The public should have a voice throughout the civic planning and decision-making process, said Kathleen Rose, president of Rose & Associates Southeast, Inc., an economic development consulting group in Davidson.

“Paramount to this is open and respectful dialogue on both sides, however, with civility now at an all-time low, it is often difficult to reach any sort of consensus,” Rose said in an email. “While the benefits of social media in the public realm have been positive on many fronts, it can also be non-productive and, in some cases, destructive.”

For example, property developers may choose to avoid an area if community members have a reputation of being contentious, said Rose.

Social media may also not do any good if online forum members are only communicating with like-minded people and reinforcing similar ideas as in an “echo-chamber effect,” Roberts said.

And just because an online Facebook group may have hundreds of members, it doesn’t mean that number will affect the polls on Election Day.

“You can’t rely on social media for votes, per se,” said Bill Russell, president and CEO of the Lake Norman Chamber of Commerce. “Just because you develop a web site and a Facebook page with 10,000 people, that’s not necessarily 10,000 people who are going to vote for you.”

While local online groups may have hundreds of members, Yates said he has noticed the same few dozen people who like and comment on the majority of the posts. “I don’t think these groups can win elections by themselves,” Yates said.

But newcomers—some with no ties to the business community—are certainly trying to defeat local politicians this fall.

Eleven people, including four incumbents, have filed to run for positions on the five-seat Cornelius Board of Commissioners.

Cornelius Mayor Chuck Travis decided not to seek re-election after two two-year terms as mayor and more than a decade in local government in various leadership positions.

Travis faced backlash last summer when he was accused of supporting the toll-lane project on Interstate 77 with state lawmakers in Raleigh.

In Davidson, 13 people, including three incumbents, will vie for the town’s five-seat board of commissioners. Davidson Mayor John M. Woods faces challengers Laurie A. Venzon and Rusty Knox, Jr.

In Huntersville, 12 people, including five incumbents, will run for the six-seat town Board of Commissioners.

In Mooresville, Miles Atkins faces three challengers: James F. “Toodles” Ritchie; Thomas A. Tohn; and C.J. Zethof, according to town spokesman Joseph Shook.

Ten people have filed for the three seats on the Mooresville Board of Commissioners up for grabs, including two incumbents,

These candidates fac e critical constituents who want to know more about their plans for future growth and the demand on local infrastructure.

[Local races] “are actually some of the meaner, more personal races because there’s not the sharp differences in the issues,” Yates said.

And these races are standing out.

“You’re absolutely seeing more single-issue folks,” Yates said. “It can be a winning strategy in a crowded race but you have to really differentiate yourself from the issues.”

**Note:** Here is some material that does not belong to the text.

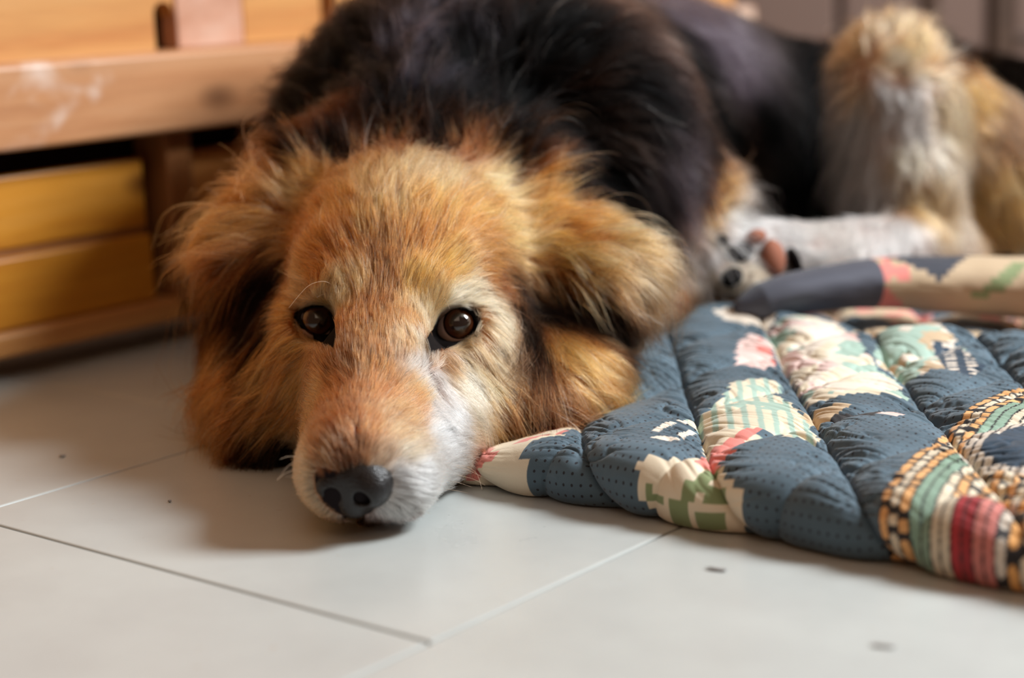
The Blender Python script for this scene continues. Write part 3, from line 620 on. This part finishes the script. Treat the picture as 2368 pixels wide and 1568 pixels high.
 (2030, 80, -.15, -1, 26, .5, (226, 184, 146), 'leg'), (2110, 110, .3, -.9, 22, .45, (222, 170, 124), 'leg'), (2070, 150, .9, -.4, 12, .3, (232, 200, 170), 'leg'), (2050, 210, .3, .9, 14, .3, (240, 218, 196), 'leg'), (1992, 300, -.4, .9, 36, .5, WH, 'leg'), (1990, 400, -.35, .95, 44, .5, WH, 'leg'), (2030, 510, -.25, 1, 30, .4, WH, 'leg'), (2020, 350, -.1, 1, 20, .35, (244, 226, 208), 'leg'), (1995, 240, -.5, .8, 30, .5, (214, 180, 150), 'leg'), (2000, 350, -.45, .9, 40, .5, WH, 'leg'), (2005, 450, -.35, .95, 42, .45, WH, 'leg'), (2080, 260, 0, 1, 16, .3, (240, 216, 194), 'leg'), (2080, 380, .1, 1, 14, .3, (230, 196, 164), 'leg'), (2130, 480, .2, 1, 14, .3, (196, 146, 98), 'leg'),
 (2200, 250, .3, .9, 22, .35, (216, 174, 136), 'leg'), (2320, 450, .3, .95, 24, .35, (196, 146, 90), 'leg'), (2250, 210, .6, .75, 24, .35, (186, 126, 66), 'leg'), (2340, 300, .5, .8, 24, .35, (110, 82, 60), 'leg'), (2060, 560, -.6, .7, 14, .3, (236, 222, 208), 'leg'), (1920, 585, -1, .1, 8, .25, (236, 216, 196), 'leg'), (1800, 550, -1, 0, 8, .25, (238, 226, 212), 'leg'), (1690, 555, -.8, -.2, 8, .25, (234, 220, 206), 'leg'), (1770, 640, -.5, .7, 7, .25, (222, 190, 166), 'leg'), (1670, 630, -.6, .6, 8, .3, CR, 'leg'), (1655, 585, -.9, -.1, 8, .3, (234, 220, 206), 'leg'), (1740, 530, -.8, -.3, 8, .3, WH, 'leg'),
]
K_POS = np.array([D.hit(c[0], c[1]) for c in COAT]); K_N = D.grad(K_POS)
def _dir(c, p, n):
    v = RT*c[2]-UP*c[3]; v = v/np.linalg.norm(v); view = p-CAMP; view /= np.linalg.norm(view)
    t = v-view*(n@v)/(n@view if abs(n@view) > .25 else math.copysign(.25, n@view))   # the tangent that looks like v from the front
    t -= n*(t@n); return t/np.linalg.norm(t)
K_DIR = np.array([_dir(c, p, n) for c, p, n in zip(COAT, K_POS, K_N)])
K_LEN = np.array([c[4] for c in COAT])*.001; K_LIFT = np.array([c[5] for c in COAT]); K_COL = np.array([linv(c[6]) for c in COAT])
_sat = ((K_COL.max(1)-K_COL.min(1))/K_COL.max(1)); K_COL = np.clip(K_COL*np.where((_sat > .45)[:, None], np.array([.92, .73, .58]), np.where((_sat > .17)[:, None], np.array([1.03, .83, .84]), np.array([.97, .94, .92]))), 0, .93)
_l = K_COL.mean(1)[:, None]; K_COL = K_COL*np.where(_l < .004, .04, np.where(_l < .014, .2, 1.0))     # truly black hairs let no light through
REG = ['face', 'ruff', 'earL', 'earR', 'coat', 'leg']; K_REG = np.array([REG.index(c[7]) for c in COAT])
def groom(p, chunk=20000):
    out = []
    for i in range(0, len(p), chunk):
        q = p[i:i+chunk]; d2 = ((q[:, None, :]-K_POS[None])**2).sum(-1)
        w = 1/(d2+.004**2)**2.8; w /= w.sum(1, keepdims=True); out.append((w@K_DIR, w@K_LEN, w@K_LIFT, w@K_COL, K_REG[d2.argmin(1)]))
    return [np.concatenate(x) for x in zip(*out)]
def pixel(p):
    q = p-CAMP; z = q@_fwd; return W/2+FPX*(q@RT)/z, H/2-FPX*(q@UP)/z
def floor_z(p):
    u, v = p@UD, p@VD
    return .0012+.031*mat_press(u, v)/(1+np.exp(-(u+.590+.25*(v-.66))/.004))/(1+np.exp(-(v-.658)/.004))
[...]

That could be tough in Cornelius where all the candidates are anti-toll road, he said. “Picking one issue is much more valuable when there is sharper contrast​.​”

The better test of the single-issue model may play out better in Davidson where several people filed to run for the Board of Commissioners because they are angry how current commissioners voted on the Beaty Street project, Yates said.

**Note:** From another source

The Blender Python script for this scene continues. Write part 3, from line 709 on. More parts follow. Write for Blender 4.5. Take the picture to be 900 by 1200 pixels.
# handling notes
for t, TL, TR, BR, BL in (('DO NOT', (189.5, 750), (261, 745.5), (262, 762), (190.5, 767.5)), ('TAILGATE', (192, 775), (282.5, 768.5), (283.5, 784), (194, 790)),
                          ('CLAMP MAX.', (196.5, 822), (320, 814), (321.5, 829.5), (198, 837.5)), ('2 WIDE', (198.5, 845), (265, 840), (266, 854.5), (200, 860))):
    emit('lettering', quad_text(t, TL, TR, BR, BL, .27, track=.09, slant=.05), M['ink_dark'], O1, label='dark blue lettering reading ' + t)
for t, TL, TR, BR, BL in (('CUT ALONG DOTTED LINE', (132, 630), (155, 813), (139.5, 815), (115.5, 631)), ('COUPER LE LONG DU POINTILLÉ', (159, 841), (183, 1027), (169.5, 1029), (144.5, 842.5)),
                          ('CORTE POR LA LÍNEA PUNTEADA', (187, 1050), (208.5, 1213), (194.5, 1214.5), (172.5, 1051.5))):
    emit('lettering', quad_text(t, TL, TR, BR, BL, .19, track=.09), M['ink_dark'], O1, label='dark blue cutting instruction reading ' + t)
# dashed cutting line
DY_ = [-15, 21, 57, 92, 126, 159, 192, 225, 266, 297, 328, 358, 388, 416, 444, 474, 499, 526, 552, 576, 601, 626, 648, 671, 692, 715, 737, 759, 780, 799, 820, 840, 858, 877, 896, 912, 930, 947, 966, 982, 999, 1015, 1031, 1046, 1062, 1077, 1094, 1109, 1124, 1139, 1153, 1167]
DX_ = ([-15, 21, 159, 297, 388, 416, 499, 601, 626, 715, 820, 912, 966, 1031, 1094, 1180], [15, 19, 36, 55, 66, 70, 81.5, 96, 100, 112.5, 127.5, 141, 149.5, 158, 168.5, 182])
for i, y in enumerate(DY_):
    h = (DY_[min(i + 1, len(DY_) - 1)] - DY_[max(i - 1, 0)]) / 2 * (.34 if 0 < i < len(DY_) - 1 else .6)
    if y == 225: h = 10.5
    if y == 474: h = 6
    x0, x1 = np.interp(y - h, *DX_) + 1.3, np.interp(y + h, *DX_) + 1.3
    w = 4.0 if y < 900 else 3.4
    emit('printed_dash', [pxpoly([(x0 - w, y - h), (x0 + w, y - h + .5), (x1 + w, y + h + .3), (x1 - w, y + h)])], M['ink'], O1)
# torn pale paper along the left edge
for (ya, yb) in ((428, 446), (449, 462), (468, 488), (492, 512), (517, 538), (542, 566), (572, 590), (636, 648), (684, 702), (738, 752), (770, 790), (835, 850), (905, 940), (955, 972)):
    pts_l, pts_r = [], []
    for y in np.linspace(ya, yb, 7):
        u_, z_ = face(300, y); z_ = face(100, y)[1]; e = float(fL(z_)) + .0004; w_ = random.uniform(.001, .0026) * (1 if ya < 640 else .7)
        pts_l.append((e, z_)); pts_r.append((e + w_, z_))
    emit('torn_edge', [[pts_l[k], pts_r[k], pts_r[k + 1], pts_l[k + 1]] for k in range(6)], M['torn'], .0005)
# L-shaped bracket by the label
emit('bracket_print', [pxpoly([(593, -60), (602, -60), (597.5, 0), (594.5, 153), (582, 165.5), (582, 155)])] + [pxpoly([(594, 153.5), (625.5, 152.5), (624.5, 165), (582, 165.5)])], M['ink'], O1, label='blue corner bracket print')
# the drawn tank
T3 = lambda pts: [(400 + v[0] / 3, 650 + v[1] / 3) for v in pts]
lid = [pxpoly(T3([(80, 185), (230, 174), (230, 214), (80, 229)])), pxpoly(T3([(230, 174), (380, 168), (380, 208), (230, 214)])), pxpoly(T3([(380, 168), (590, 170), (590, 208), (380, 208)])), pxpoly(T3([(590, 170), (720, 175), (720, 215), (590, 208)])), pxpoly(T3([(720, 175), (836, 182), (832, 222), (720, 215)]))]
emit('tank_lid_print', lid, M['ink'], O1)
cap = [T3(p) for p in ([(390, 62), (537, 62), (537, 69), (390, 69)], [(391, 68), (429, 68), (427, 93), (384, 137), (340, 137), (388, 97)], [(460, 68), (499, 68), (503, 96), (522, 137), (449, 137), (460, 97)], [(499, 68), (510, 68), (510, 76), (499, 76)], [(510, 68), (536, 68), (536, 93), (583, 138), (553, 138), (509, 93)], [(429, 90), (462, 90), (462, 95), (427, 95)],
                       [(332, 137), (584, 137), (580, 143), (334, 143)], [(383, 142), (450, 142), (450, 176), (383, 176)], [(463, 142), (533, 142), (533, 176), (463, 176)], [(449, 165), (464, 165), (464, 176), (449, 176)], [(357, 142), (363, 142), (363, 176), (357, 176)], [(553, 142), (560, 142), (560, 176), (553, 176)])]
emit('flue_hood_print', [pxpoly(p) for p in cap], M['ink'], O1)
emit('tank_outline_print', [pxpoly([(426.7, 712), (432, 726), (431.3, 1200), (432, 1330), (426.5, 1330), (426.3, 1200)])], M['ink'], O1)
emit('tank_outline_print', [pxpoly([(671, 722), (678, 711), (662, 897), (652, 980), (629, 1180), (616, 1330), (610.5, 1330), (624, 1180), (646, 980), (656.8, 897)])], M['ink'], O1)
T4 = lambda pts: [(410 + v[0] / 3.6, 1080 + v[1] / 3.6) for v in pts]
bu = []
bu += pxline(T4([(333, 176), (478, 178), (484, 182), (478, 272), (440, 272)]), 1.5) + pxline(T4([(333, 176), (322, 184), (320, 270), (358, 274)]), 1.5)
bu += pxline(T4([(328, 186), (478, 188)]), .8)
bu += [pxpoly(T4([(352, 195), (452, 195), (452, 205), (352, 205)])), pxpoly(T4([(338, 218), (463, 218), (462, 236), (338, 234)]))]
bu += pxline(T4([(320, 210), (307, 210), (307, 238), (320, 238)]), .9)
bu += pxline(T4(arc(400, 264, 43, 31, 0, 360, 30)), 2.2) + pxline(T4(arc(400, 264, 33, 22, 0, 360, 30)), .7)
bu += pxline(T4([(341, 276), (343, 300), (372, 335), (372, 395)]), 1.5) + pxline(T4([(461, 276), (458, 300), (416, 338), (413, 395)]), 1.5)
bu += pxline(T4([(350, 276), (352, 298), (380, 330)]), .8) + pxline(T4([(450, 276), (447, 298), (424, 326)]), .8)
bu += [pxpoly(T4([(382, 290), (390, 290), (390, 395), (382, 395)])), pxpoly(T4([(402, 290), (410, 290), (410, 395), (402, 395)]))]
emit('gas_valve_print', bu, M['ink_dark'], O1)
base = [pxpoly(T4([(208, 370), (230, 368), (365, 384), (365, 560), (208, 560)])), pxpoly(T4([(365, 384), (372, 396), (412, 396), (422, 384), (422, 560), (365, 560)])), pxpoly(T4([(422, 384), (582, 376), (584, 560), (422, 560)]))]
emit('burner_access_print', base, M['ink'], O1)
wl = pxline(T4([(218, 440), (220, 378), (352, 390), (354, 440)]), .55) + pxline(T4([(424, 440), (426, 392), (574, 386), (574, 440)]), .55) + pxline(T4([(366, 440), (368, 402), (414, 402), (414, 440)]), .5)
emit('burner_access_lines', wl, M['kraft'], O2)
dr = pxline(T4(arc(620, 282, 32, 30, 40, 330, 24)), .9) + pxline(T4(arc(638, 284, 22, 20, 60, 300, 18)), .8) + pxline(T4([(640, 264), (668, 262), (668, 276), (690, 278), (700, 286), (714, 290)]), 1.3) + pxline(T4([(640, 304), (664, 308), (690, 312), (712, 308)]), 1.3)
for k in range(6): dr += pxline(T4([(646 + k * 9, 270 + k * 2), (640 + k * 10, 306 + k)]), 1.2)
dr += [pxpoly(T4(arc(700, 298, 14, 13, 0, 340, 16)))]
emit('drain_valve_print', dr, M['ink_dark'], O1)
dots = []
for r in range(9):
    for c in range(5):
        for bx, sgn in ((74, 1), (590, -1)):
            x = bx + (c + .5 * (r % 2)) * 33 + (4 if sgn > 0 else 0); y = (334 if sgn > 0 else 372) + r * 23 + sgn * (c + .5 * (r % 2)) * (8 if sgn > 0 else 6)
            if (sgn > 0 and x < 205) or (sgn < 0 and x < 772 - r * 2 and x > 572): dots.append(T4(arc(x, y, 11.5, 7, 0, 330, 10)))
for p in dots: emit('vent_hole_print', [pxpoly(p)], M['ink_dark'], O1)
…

The “Save Davidson” Facebook page generated energy and rallied people into political action, said Roberts.

While the “Stop Lake Davidson Rezoning” online group declared victory over the Mooresville Board of Commissioner’s decision not to rezone a 137-acre development off Bridges Farm Road and turn it into a mixed-use development, Yates said he is unsure if there was any more anger about the Beaty Street project in Davidson which town commissioners recently voted to move forward with in July.

Opponents to the Beaty Street project will certainly have more to say on the issue. Especially as politics heat back up this fall.